▶ Working data

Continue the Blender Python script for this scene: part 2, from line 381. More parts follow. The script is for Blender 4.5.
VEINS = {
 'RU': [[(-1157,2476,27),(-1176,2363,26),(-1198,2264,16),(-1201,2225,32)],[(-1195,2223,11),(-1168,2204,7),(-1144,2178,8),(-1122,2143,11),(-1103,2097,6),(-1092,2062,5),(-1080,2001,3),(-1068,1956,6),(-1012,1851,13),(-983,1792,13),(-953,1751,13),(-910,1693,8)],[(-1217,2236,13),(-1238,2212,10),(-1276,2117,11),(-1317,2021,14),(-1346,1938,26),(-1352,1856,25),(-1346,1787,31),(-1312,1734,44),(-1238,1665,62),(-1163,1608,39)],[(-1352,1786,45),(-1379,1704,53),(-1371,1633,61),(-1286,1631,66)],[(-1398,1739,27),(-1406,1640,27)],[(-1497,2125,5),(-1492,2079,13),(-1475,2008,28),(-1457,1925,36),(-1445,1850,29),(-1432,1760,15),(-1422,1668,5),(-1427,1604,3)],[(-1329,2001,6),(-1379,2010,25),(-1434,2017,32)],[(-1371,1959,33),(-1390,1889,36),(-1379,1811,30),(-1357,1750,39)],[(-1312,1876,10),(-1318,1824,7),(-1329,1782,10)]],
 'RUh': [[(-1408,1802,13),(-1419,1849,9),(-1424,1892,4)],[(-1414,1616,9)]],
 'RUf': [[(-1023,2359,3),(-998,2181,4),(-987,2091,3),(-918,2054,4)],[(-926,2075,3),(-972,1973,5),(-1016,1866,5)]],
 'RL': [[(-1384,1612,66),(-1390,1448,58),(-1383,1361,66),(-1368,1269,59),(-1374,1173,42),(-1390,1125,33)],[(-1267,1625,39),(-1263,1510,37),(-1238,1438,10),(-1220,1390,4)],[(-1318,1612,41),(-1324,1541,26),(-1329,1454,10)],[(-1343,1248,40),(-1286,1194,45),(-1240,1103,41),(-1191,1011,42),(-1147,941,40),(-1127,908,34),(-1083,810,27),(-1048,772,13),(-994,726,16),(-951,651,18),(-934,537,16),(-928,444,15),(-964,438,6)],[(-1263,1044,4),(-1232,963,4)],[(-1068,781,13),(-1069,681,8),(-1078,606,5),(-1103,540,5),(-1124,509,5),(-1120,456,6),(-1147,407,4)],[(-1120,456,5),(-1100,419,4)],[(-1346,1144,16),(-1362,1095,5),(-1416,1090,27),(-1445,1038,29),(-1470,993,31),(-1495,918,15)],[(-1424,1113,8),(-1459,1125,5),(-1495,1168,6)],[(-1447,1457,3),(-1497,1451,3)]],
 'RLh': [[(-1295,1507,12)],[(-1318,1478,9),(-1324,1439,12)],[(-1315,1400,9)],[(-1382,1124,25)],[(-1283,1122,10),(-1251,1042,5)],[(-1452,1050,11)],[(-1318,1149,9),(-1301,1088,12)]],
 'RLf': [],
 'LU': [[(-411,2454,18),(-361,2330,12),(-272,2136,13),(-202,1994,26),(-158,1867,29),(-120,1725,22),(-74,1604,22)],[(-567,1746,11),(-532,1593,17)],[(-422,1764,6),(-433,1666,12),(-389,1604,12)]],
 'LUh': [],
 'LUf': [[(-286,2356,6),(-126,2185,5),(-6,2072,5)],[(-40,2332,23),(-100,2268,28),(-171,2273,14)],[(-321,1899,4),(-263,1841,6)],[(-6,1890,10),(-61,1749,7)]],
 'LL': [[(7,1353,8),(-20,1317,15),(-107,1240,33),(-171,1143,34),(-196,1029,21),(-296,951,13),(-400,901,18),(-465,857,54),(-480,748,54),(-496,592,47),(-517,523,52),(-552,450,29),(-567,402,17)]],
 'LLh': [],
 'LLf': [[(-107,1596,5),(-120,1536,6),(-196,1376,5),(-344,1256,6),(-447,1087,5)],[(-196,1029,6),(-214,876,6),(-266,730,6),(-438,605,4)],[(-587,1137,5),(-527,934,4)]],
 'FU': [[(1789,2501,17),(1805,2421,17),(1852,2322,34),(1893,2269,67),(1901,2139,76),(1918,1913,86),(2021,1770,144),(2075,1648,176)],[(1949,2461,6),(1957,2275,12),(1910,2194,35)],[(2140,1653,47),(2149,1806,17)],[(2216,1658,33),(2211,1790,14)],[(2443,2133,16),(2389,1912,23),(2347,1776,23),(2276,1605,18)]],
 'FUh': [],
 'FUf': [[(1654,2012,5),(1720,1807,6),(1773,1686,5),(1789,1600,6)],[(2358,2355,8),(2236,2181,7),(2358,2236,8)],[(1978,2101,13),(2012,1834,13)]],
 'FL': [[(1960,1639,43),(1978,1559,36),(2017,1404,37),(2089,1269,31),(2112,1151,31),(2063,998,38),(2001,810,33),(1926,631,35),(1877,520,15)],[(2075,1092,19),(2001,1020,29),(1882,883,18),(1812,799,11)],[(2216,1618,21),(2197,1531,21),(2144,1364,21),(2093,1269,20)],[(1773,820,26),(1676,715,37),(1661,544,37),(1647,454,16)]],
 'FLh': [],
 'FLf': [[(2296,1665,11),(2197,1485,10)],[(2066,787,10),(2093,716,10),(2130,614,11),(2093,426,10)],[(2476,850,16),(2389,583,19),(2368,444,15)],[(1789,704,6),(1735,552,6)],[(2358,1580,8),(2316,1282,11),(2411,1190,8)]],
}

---

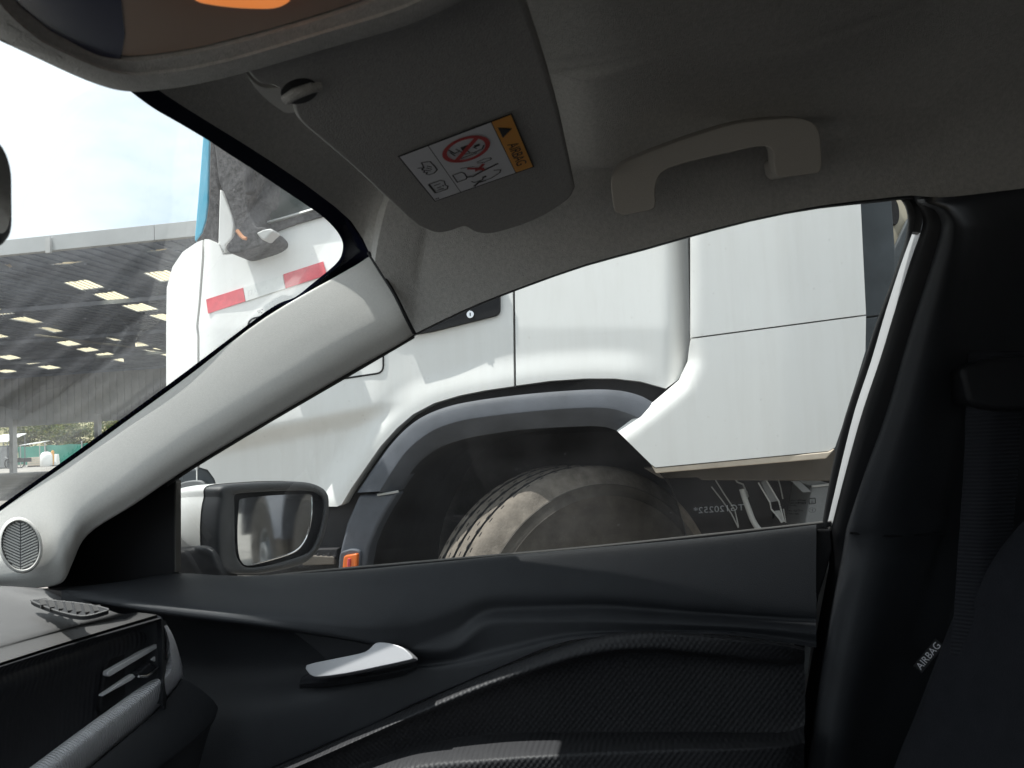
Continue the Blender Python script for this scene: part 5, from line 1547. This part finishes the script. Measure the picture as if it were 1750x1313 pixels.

▶ Given exercise
From the listing, copy every line where the string "Python" appears.

▶ Exercise output
Continue the Blender Python script for this scene: part 2, from line 381. More parts follow. The script is for Blender 4.5.
Continue the Blender Python script for this scene: part 5, from line 1547. This part finishes the script. Measure the picture as if it were 1750x1313 pixels.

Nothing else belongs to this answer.